Тем самым он вступает в активные социально-коммуникаци­онные отношения по поводу культурных образцов, и именно в этот период времени у него происходит формирование языка как средства социальной коммуникации. Знаково-меточная активность ребенка не исчезает, но предметом этой знаково-меточной актив­ности во все большей степени становится абстракция культурно­го образца, а носителем - материя звука. И когда ближе к двум годам у ребенка начинается взрыв речевой активности, то опира­ется эта активность на длинную предысторию освоения категори­альных форм.

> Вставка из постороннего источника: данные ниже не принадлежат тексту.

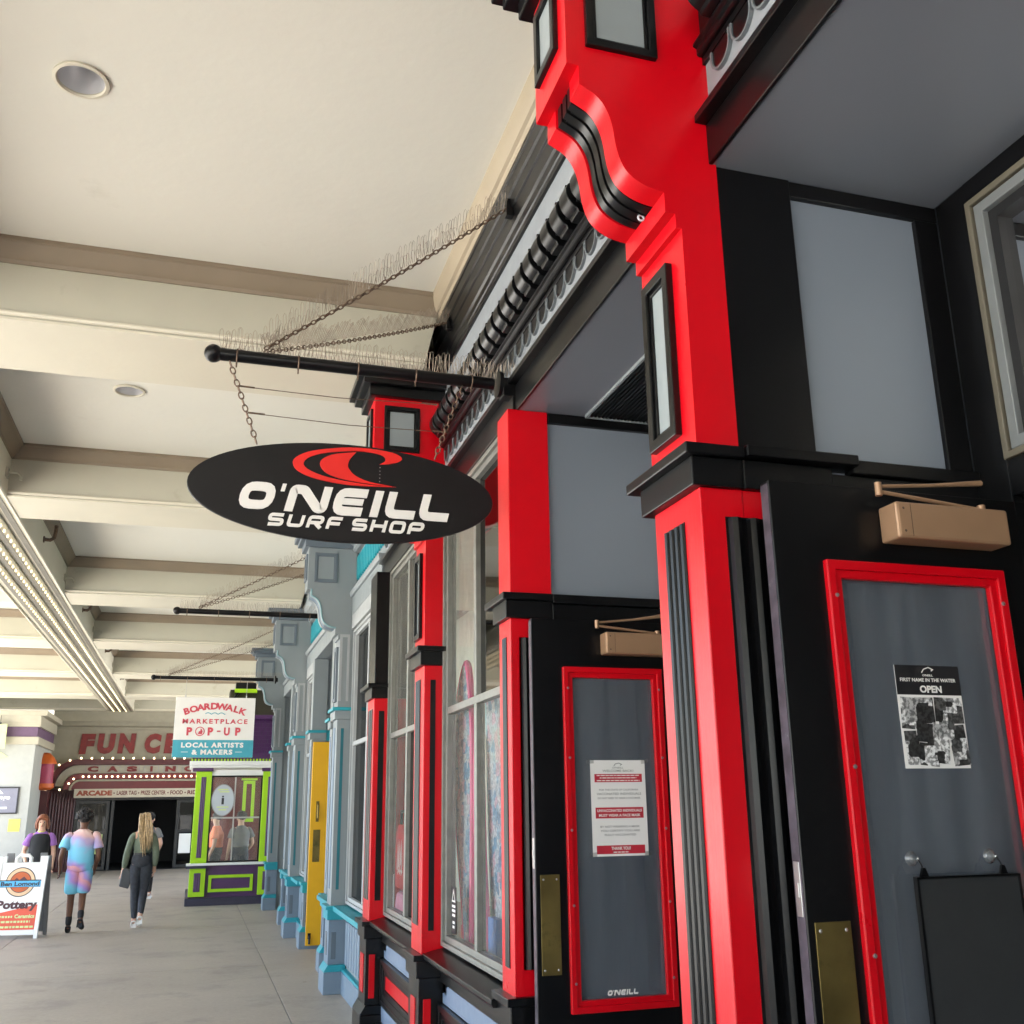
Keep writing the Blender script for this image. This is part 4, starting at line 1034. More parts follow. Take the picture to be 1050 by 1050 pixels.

В докатегориальный период особый интерес ребенка вызыва­ли предметы, имеющие выраженное личное измерение. Для него не существовали "туфли вообще", но существовали конкретные мамины туфли, и именно на этих, конкретных туфлях ребенок снова и снова оставлял свои пометки. Поэтому бурную радость ребенка вызывали знакомые предметы, несущие те или иные мифосемантические следы. Лицом предмета являлась его личная значимость для ребенка. И вот наступает время, когда ребенка все больше начинает интересовать не личный семантический след, оставленный им на том или ином предмете, а спрятанный в этом предмете культурный шифр, и, вместе с тем, культурный инвари­ант. И не случайно, что с этого времени ребенка начинают все больше интересовать новые вещи, в которых, однако, он узнает своих старых знакомых - старые культурные инварианты. Он начинает узнавать вещи, которые он до того никогда в глаза не видел - и это, конечно же, свидетельство огромного интеллекту­ального прорыва, огромного продвижения в способности абстра­гирующей работы сознания.